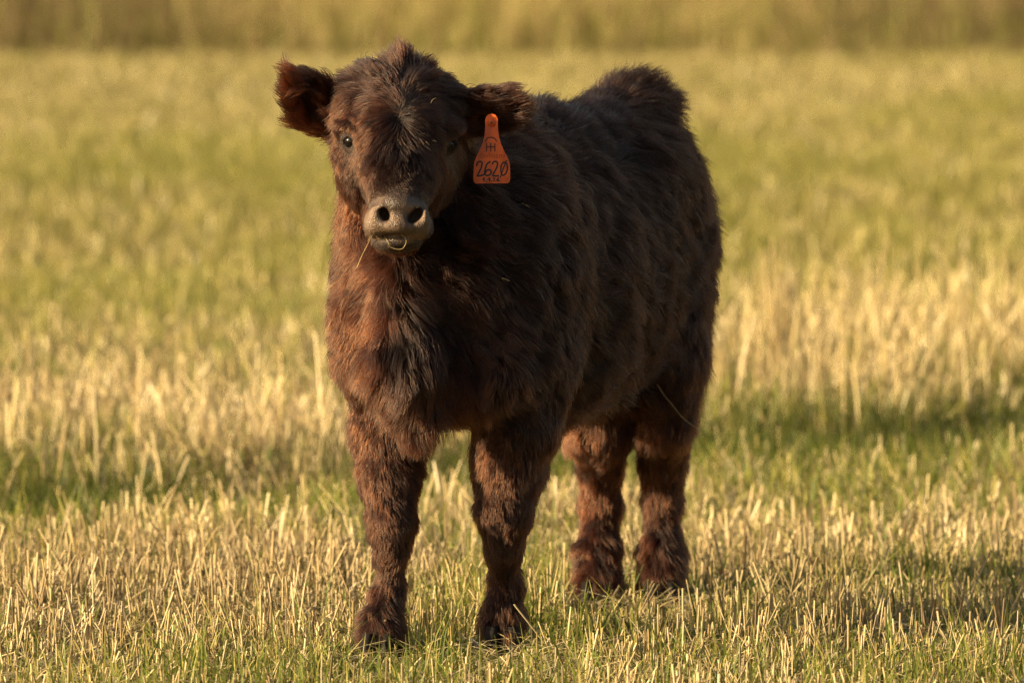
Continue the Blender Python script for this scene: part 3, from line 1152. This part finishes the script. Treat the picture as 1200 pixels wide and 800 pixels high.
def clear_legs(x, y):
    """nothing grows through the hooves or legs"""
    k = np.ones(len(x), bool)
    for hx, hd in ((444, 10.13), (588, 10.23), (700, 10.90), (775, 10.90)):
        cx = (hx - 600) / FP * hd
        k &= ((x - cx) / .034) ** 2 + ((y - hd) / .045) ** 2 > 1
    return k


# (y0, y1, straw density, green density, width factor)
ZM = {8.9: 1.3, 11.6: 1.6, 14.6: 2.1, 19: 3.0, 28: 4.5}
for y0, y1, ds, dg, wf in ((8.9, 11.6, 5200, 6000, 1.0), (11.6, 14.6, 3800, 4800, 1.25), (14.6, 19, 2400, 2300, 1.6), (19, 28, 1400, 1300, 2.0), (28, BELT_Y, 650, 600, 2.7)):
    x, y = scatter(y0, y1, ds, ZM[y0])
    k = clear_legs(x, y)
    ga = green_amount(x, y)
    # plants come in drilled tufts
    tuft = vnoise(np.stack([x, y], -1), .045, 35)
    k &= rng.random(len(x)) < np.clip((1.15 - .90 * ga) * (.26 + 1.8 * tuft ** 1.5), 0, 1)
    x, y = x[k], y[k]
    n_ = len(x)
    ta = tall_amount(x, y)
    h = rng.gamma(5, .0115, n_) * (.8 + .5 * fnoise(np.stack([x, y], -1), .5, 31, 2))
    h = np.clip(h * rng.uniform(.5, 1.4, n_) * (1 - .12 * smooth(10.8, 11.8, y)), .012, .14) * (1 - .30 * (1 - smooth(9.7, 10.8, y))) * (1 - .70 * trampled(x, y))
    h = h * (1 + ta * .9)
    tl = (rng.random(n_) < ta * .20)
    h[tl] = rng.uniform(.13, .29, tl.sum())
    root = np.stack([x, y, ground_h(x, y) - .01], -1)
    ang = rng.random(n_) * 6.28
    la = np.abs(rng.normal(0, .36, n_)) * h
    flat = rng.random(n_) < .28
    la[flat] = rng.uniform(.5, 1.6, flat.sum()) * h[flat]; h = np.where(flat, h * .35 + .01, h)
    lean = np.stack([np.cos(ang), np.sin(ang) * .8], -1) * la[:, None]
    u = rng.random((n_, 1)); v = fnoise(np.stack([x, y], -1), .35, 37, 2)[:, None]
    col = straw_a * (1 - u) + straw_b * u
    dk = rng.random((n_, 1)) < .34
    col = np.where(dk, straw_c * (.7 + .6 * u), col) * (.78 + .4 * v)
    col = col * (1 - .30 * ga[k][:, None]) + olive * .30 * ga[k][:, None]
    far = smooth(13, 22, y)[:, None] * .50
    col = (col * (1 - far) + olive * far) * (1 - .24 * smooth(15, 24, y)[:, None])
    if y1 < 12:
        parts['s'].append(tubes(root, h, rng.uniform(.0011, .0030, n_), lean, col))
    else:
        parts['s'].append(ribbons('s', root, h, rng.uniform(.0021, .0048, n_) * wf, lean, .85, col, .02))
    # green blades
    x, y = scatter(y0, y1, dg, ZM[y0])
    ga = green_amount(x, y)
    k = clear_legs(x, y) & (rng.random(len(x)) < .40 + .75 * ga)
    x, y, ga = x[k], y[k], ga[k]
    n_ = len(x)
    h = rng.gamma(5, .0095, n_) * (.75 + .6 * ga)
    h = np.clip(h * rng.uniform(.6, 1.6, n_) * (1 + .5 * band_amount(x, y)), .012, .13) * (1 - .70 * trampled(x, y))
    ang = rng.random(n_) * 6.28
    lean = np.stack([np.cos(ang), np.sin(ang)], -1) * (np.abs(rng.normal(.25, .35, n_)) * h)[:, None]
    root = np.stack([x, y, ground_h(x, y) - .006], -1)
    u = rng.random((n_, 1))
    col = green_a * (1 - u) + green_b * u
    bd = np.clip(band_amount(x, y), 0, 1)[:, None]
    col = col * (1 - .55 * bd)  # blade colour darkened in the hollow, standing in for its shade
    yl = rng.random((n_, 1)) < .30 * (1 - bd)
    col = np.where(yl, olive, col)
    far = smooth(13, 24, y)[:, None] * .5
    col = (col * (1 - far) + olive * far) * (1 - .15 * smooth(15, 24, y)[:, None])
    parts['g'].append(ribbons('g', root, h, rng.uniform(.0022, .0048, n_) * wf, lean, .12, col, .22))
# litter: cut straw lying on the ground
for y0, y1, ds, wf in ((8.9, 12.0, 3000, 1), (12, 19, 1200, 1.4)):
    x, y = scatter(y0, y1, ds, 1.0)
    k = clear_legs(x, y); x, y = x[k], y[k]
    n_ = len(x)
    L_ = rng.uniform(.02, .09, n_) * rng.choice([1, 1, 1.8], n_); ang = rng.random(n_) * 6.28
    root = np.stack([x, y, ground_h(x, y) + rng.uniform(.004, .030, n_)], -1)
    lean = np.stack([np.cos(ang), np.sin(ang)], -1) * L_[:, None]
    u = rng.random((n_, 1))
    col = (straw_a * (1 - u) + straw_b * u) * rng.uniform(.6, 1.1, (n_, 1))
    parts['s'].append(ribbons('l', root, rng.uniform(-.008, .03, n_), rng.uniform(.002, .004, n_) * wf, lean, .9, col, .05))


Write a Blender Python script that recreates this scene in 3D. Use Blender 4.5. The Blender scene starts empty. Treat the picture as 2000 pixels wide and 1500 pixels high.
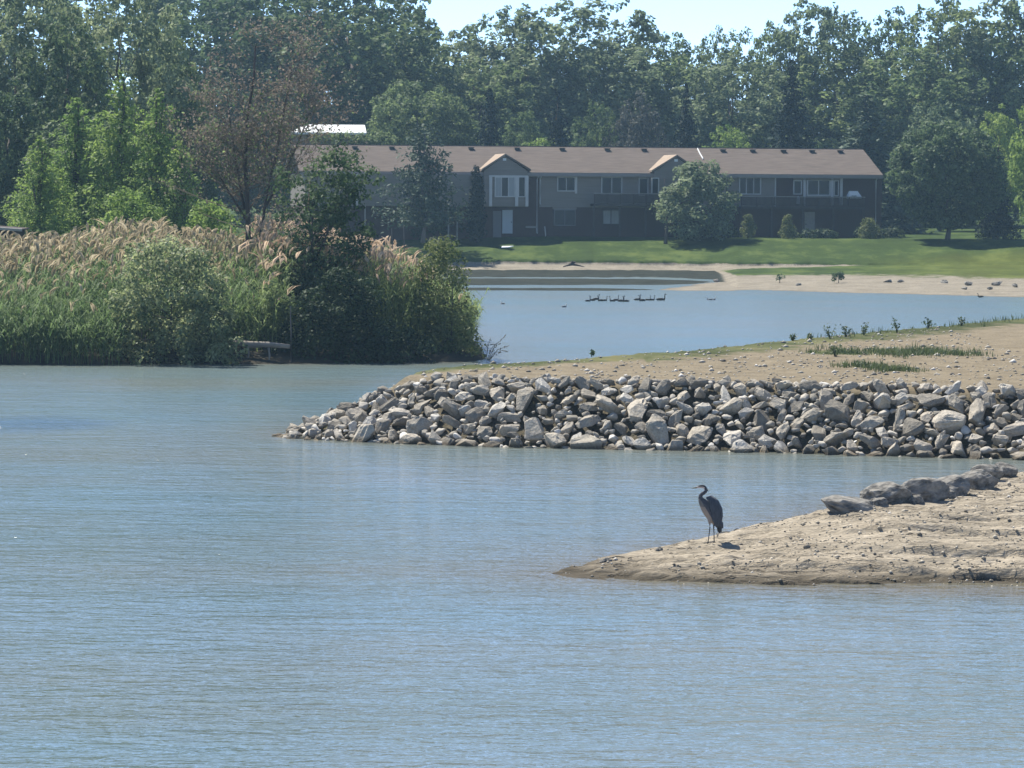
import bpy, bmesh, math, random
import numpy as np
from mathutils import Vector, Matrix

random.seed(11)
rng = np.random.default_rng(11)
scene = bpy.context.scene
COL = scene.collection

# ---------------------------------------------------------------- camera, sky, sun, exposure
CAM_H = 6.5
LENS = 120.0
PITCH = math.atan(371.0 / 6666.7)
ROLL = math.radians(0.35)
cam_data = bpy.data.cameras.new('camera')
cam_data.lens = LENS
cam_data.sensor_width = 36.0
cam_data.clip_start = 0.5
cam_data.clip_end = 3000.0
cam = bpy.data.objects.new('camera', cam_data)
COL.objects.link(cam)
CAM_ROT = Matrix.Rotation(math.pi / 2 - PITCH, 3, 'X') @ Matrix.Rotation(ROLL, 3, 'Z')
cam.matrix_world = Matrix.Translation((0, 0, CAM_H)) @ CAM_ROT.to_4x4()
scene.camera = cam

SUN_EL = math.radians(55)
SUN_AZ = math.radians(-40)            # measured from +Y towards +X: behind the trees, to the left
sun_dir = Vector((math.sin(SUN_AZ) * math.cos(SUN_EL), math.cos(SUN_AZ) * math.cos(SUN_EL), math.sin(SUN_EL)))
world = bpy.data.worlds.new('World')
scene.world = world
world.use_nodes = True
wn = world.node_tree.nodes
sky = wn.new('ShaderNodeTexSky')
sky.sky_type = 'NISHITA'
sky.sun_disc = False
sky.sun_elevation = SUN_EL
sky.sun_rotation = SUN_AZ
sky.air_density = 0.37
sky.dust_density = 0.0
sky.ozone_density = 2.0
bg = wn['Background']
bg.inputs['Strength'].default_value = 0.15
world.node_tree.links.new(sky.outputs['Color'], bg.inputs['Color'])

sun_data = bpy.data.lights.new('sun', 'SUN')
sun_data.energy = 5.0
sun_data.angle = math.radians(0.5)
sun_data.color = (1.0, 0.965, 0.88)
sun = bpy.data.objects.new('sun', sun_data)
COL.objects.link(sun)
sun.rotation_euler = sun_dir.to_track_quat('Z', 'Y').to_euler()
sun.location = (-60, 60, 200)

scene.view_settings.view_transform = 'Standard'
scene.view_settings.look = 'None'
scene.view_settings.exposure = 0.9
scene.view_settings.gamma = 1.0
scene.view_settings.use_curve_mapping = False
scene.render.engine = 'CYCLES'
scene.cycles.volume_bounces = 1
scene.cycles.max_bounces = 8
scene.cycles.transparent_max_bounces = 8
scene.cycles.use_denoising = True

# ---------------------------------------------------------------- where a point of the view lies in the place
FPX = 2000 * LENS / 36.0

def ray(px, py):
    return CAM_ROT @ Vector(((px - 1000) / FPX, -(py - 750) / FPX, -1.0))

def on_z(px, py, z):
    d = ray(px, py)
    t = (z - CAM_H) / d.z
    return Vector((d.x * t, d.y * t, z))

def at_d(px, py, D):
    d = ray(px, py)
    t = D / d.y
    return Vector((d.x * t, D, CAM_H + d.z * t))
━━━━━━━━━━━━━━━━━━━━
**YOUR TASK**
Print exactly the lines from the line containing "far = smooth(13, 24, y)[:, None] * .5" through the line containing "scene.camera = cam", and omit any picture found among them.

**SOLUTION TO THE PROBLEM**
    far = smooth(13, 24, y)[:, None] * .5
    col = (col * (1 - far) + olive * far) * (1 - .15 * smooth(15, 24, y)[:, None])
    parts['g'].append(ribbons('g', root, h, rng.uniform(.0022, .0048, n_) * wf, lean, .12, col, .22))
# litter: cut straw lying on the ground
for y0, y1, ds, wf in ((8.9, 12.0, 3000, 1), (12, 19, 1200, 1.4)):
    x, y = scatter(y0, y1, ds, 1.0)
    k = clear_legs(x, y); x, y = x[k], y[k]
    n_ = len(x)
    L_ = rng.uniform(.02, .09, n_) * rng.choice([1, 1, 1.8], n_); ang = rng.random(n_) * 6.28
    root = np.stack([x, y, ground_h(x, y) + rng.uniform(.004, .030, n_)], -1)
    lean = np.stack([np.cos(ang), np.sin(ang)], -1) * L_[:, None]
    u = rng.random((n_, 1))
    col = (straw_a * (1 - u) + straw_b * u) * rng.uniform(.6, 1.1, (n_, 1))
    parts['s'].append(ribbons('l', root, rng.uniform(-.008, .03, n_), rng.uniform(.002, .004, n_) * wf, lean, .9, col, .05))


Write a Blender Python script that recreates this scene in 3D. Use Blender 4.5. The Blender scene starts empty. Treat the picture as 2000 pixels wide and 1500 pixels high.
import bpy, bmesh, math, random
import numpy as np
from mathutils import Vector, Matrix

random.seed(11)
rng = np.random.default_rng(11)
scene = bpy.context.scene
COL = scene.collection

# ---------------------------------------------------------------- camera, sky, sun, exposure
CAM_H = 6.5
LENS = 120.0
PITCH = math.atan(371.0 / 6666.7)
ROLL = math.radians(0.35)
cam_data = bpy.data.cameras.new('camera')
cam_data.lens = LENS
cam_data.sensor_width = 36.0
cam_data.clip_start = 0.5
cam_data.clip_end = 3000.0
cam = bpy.data.objects.new('camera', cam_data)
COL.objects.link(cam)
CAM_ROT = Matrix.Rotation(math.pi / 2 - PITCH, 3, 'X') @ Matrix.Rotation(ROLL, 3, 'Z')
cam.matrix_world = Matrix.Translation((0, 0, CAM_H)) @ CAM_ROT.to_4x4()
scene.camera = cam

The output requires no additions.